/---

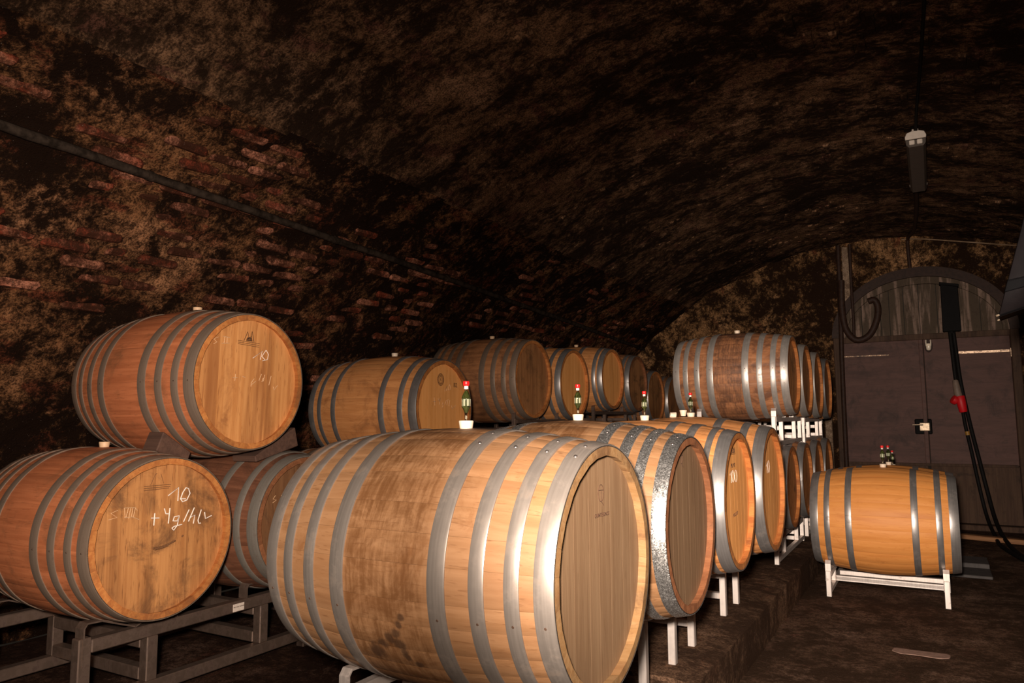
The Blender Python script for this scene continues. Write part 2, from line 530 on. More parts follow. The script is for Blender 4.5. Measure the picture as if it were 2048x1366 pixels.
def vdisp(a, y):
    s = a * VR
    p = Vector((s, y, 3.3))
    d = 0.022 * noise.noise(p * 1.7) + 0.016 * noise.noise(p * 5.5) + 0.009 * noise.noise(p * 14.0) + 0.004 * noise.noise(p * 30)
    return d


def vault_part(name, a0, a1, na, ny, mat, label):
    vs, fs, uvs = [], [], []
    for i in range(na + 1):
        a = a0 + (a1 - a0) * i / na
        for j in range(ny + 1):
            y = YB + (YE - YB) * j / ny
            vs.append(vpoint(a, y, vdisp(a, y)))
            uvs.append((a * VR, y))
    for i in range(na):
        for j in range(ny):
            q = i * (ny + 1) + j
            fs.append((q, q + 1, q + ny + 2, q + ny + 1))
    me = bpy.data.meshes.new(name)
    me.from_pydata([tuple(v) for v in vs], [], fs)
    uvl = me.uv_layers.new(name='UVMap')
    flat = []
    for f in fs:
        for k in f:
            flat.extend(uvs[k])
    uvl.data.foreach_set('uv', flat)
    me.shade_smooth()
    o = link(name, me, (mat,))
    return tag(o, label, None, None, 'structure')


A_W = R(32)
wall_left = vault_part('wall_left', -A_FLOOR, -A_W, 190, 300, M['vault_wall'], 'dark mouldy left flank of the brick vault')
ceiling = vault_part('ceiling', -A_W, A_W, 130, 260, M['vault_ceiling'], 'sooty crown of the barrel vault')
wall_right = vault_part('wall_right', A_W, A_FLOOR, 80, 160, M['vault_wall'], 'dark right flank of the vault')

# bricks: single bricks where the plaster has come off the left flank
BV = []
for k in range(6):
    L_, H_, D_ = 0.225 + rnd.uniform(-0.02, 0.015), 0.070 + rnd.uniform(-0.008, 0.005), 0.05
    if k >= 4:
        L_ = 0.105
    bm = bmesh.new()
    bmesh.ops.create_cube(bm, size=1.0)
    bmesh.ops.scale(bm, vec=(D_, L_, H_), verts=bm.verts)
    for v in bm.verts:
        v.co += Vector((rnd.uniform(-.006, .006), rnd.uniform(-.014, .014), rnd.uniform(-.009, .009)))
    bmesh.ops.bevel(bm, geom=[e for e in bm.edges], offset=0.014, segments=1, affect='EDGES')
    me = bpy.data.meshes.new('brick')
    bm.to_mesh(me)
    bm.free()
    BV.append(me)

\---

--- TASK BRIEF ---
In the listing above, find the line with "the barrel vault')" and the line with "of the vault')". Output those two lines and every line between them, exactly as written.

--- RESULT OF THE EXERCISE ---
ceiling = vault_part('ceiling', -A_W, A_W, 130, 260, M['vault_ceiling'], 'sooty crown of the barrel vault')
wall_right = vault_part('wall_right', A_W, A_FLOOR, 80, 160, M['vault_wall'], 'dark right flank of the vault')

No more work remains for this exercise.